If that is what is "better" for most riders - that is probably why the number of riders is stuck in slow gear. Not everyone wants to wear special clothes and shoes to go out for a bike ride.

I test rode a Clem, Cheviot and Betty Foy over various periods. All 3 rode nicely and were pretty speedy (especially compared to my then bike a Public C8i). They were comfy, practical and just really great all around bikes. I considered them, but really I am #teamIGH . Also Riv bikes are so tall, long and big. They are just giant bikes. I realize I like smaller bikes a little lower to the ground. They are very much like the bike version of a Cadillac.

Quite a few people around have Rivs, I see them out and about when I am on the streets. They always catch my eye. Well equipped and beautifully finished.

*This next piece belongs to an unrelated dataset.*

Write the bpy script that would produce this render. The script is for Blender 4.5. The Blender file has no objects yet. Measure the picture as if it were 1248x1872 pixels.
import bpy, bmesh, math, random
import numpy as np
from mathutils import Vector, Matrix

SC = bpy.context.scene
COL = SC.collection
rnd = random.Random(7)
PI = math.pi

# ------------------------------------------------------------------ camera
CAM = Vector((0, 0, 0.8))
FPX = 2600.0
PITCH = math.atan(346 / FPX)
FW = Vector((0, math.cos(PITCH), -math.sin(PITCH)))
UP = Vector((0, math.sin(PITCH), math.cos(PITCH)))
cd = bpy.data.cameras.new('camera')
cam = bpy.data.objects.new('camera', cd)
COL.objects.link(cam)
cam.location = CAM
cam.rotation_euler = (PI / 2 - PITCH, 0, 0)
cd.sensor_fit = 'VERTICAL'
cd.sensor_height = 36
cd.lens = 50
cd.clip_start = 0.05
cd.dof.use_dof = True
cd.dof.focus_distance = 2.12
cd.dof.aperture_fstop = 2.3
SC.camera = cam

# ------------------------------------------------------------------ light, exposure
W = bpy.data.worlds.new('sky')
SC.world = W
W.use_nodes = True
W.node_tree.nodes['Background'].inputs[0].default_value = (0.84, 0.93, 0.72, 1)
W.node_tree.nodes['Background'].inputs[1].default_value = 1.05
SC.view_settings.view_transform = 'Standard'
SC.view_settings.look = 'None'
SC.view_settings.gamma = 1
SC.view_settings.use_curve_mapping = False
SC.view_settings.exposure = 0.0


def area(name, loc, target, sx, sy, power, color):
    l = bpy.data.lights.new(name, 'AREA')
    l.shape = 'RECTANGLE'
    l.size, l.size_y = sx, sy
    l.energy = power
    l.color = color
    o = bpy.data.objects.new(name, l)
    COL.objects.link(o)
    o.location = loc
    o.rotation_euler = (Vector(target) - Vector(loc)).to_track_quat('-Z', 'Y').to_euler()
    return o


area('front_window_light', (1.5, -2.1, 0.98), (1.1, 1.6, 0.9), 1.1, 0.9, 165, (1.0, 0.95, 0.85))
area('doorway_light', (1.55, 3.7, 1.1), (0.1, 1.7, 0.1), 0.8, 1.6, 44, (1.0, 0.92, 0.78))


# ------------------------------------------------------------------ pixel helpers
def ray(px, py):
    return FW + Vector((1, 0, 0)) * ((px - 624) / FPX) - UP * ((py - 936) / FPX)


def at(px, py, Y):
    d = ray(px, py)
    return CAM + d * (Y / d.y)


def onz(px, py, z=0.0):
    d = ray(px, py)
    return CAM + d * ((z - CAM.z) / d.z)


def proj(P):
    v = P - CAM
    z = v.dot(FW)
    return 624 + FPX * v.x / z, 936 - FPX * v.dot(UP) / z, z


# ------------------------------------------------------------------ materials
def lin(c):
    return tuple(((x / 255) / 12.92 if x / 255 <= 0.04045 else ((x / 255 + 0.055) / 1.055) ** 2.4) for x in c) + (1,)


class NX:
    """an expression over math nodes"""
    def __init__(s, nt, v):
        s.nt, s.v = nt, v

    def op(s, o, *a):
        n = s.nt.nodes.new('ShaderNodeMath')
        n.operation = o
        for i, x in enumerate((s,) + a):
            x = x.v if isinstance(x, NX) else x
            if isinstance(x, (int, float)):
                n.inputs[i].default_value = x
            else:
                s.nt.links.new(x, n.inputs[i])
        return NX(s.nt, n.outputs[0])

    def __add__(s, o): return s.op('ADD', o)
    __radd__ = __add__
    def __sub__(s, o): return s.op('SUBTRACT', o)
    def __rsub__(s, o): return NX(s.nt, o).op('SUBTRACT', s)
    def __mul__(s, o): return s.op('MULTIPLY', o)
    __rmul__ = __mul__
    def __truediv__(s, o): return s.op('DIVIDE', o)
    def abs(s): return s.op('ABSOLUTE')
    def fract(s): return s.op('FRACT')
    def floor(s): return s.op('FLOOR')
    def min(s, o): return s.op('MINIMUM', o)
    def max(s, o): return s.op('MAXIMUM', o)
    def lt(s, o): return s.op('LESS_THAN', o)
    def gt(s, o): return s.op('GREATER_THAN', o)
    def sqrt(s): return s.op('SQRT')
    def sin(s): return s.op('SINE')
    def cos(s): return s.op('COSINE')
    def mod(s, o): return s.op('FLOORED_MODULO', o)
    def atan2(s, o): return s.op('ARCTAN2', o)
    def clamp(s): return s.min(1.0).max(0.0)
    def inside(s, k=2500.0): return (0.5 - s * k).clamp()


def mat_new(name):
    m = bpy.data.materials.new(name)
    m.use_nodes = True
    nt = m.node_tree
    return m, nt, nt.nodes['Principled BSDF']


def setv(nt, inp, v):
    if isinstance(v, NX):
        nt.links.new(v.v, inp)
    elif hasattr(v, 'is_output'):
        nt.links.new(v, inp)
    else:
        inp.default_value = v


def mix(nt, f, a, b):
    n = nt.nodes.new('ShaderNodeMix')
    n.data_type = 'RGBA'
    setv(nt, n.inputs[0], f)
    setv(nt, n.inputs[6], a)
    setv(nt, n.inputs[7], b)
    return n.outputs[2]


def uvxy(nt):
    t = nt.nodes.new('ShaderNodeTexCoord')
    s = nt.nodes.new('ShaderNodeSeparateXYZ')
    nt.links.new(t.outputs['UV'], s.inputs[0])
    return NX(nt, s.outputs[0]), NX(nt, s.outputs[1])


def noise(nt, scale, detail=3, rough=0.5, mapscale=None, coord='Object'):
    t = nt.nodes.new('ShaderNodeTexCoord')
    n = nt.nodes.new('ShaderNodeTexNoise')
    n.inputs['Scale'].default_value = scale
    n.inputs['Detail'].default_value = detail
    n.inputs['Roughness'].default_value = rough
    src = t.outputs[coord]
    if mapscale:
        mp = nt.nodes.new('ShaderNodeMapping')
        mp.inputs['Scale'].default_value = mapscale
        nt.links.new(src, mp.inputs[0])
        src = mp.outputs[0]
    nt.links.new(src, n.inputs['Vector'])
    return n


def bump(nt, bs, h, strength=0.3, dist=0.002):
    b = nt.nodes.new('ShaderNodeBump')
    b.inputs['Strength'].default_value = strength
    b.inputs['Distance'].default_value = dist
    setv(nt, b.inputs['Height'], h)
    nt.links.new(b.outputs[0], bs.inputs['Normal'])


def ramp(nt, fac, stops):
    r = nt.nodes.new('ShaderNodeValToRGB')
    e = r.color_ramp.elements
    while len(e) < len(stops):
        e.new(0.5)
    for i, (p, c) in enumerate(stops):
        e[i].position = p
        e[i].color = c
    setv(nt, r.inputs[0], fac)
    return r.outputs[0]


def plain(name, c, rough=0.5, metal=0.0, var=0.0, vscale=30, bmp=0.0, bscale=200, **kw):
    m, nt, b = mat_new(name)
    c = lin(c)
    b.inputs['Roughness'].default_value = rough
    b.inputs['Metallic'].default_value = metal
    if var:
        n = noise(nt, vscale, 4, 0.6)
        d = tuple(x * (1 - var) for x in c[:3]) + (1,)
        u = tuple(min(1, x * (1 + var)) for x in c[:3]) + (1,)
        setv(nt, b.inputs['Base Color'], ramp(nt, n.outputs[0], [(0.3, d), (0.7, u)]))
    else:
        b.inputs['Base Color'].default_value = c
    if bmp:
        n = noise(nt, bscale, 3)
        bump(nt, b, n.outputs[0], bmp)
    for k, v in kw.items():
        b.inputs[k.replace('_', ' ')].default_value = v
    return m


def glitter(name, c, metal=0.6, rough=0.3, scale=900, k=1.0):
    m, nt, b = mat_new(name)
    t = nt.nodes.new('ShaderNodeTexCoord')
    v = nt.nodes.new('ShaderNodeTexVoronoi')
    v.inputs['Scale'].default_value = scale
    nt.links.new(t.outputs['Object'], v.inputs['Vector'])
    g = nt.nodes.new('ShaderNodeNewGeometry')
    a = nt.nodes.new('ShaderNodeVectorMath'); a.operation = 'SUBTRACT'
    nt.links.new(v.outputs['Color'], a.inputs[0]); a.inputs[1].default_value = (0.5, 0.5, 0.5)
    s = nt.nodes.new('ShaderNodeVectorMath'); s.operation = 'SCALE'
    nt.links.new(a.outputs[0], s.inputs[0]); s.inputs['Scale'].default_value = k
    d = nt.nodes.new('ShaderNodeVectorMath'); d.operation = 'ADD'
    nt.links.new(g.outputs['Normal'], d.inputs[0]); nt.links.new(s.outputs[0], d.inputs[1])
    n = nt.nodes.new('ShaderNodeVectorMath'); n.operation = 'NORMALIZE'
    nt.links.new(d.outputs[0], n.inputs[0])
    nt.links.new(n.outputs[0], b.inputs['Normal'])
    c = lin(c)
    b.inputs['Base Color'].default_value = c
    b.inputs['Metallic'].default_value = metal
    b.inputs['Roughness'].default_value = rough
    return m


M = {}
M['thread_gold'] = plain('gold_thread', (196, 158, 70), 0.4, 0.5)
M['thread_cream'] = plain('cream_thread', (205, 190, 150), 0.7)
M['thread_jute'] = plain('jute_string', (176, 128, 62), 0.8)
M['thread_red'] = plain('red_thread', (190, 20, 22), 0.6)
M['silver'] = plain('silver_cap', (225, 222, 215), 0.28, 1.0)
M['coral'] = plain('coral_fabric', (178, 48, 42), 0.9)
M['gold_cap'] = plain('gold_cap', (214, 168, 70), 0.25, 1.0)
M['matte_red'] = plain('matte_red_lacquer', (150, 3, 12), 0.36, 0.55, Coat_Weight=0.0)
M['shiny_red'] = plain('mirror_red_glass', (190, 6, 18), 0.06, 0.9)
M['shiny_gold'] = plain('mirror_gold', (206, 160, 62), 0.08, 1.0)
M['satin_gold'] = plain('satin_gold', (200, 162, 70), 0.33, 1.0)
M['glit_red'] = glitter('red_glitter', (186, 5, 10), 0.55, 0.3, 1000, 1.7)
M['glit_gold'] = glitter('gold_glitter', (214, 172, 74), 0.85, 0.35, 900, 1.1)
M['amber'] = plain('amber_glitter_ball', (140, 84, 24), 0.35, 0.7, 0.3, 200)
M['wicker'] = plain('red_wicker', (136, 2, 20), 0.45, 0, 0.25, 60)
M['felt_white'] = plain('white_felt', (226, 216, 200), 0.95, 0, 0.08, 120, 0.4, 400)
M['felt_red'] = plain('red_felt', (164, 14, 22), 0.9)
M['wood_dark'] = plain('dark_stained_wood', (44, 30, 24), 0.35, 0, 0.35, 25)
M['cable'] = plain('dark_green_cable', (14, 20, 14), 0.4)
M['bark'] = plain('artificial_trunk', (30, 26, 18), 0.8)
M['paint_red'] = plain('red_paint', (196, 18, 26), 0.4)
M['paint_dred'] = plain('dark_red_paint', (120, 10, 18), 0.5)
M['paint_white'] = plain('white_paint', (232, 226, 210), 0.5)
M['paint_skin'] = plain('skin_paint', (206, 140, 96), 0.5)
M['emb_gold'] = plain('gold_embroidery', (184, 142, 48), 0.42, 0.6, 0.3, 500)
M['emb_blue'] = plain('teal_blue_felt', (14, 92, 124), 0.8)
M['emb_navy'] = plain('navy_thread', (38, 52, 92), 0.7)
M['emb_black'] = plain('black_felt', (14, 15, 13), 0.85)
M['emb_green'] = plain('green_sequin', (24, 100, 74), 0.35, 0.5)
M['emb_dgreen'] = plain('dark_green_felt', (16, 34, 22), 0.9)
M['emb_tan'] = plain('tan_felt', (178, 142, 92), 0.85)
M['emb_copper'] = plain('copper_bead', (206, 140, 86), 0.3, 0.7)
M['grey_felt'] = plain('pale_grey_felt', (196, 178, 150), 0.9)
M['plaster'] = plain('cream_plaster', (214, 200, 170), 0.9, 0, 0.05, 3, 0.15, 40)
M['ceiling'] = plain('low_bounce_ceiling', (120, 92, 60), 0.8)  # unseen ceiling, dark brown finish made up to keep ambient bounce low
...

I've have yet to see a Clem, Cheviot or a Betty Foy in real life, the only Riv bike I've seen is an Atlantis (model before they went with that very weird arch shaped double top tube) and it wasn't tall, long and big, but it was a beautiful bike, the guy riding it said the same thing you said, it's a Cadillac of the bikes. The build, the fancy lugs, the paint was just perfect, and you don't see fancy lugs like that at all in real life. The only problem with Riv bikes is that he touts them as touring bikes but in reality their not, their mostly fancy commuter bikes, or credit card touring bikes, real touring bikes will have a couple of water bottle cage mounts on the fork and another cage mount on the underside of the downtube, none of the Riv bikes have any of those, and when touring water is of prime importance. None of his bikes are really made to haul around an additional 65 or so pounds of touring gear. I'm kind of surprised that Grant hasn't made a true touring bike, I think he would have a decent selling bike if he did.